OECD-次贷危机损失研究-080000(pages 25)
Executive Summary
The main focus of this study is to review where we now stand in relation to our September 2007 calculation that the losses from subprime could amount to $300bn; what the losses mean for deleveraging in the economy; and what policy options there are to deal with the negative economic consequences of deleveraging.
Section I of the paper looks at losses calculated with market price methods (the basis of the 2007 work). Liquidity problems and panic are causing major problems for price discovery, rendering this type of approach invalid. Section II therefore looks at default-model based estimates of losses. The point estimate on a default-model basis developed here is $422bn, assuming 40% recovery on defaulting loans and an economic and house price scenario benchmarked against previous episodes. To get anything like recent mark-to-market losses (of virtually double our estimate) would require a 0% recovery rate—which seems extreme even for the most bearish. Section III focuses on the commercial banking share of the losses and potential transmission through deleveraging by this key sector to the economy, as well as policy options to counter this. About $60bn of direct losses may be put down to US commercial banks. 4 things can happen: (i) commercial bank deleveraging, causing a credit crunch; (ii) banks can earn back the capital (with help from interest rate and dividend policy) and get back to intermediating; (iii) capital can be injected by investors (e.g. sovereign wealth funds and hedge funds); and (iv) public sector intervention can be used to separate problem bonds and mortgages from the intermediation process. It could take at least 6 months (with maximal interest rate and dividend cutting) and possibly up to 2 years (with more pessimistic assumptions on rates and dividends).This is too long for the economy, and risks early 1990s credit crunch scenarios. Capital raisings/injections from risk-taking private institutions or SWF‟s are a big help. But the arithmetic of getting quickly back to "business-as-usual", which requires much more capital than simply offsetting the losses, argues for more action if possible. One such action mentioned in this context is the socialisation of losses. The paper provides a low cost example of an "RTC-like" mechanism
Section IV looks at US-listed prime brokers/investment banks. Direct holding losses could be around $27bn (warehousing, etc). They are less capitalised and problems for the economy arise through their linkages to other sectors, particularly hedge funds.1
Moral hazard issues arising from actions taken to date underline that the private sector should be encouraged to do the maximum of which it is capable. These are considered in Section V. Even so, the perceptions that the trade-off between returns-to-risk is now asymmetric must be addressed in the future, and may require more fundamental financial system reforms.
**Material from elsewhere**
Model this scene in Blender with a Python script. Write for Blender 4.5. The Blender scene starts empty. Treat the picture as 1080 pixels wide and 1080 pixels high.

Section VI of the paper draws attention to issues for Europe, but does not analyse them. Europe is not immune from the issues raised, and has its own special set of potential problems. It also risks real economy consequences from the subprime crisis. Section VII draws attention to Asia, where direct subprime holdings are relatively less. In Asia, orderly unwinding of bubbles and avoidance of future problems turn on attitudes to exchange rate policy.
Section VIII looks at spill-over risks to corporate bonds and equities. While corporate balance sheets are in good shape on average, there is a fat tail of overleveraged companies that will default in the advent of a recession, creating pockets of turmoil in corporate bonds (non-investment grade) and equities. Avoiding such spill over from the mortgage sector is essential, and underlines why a broad approach to policy to minimise the size of the economic impact is required.
The macro policies options are summarized in section IX: liquidity support and rate cutting to enhance earnings power of banks; focus on dividend policies; capital injections and M&A from stronger financial institutions; and RTC-like socialisation of losses.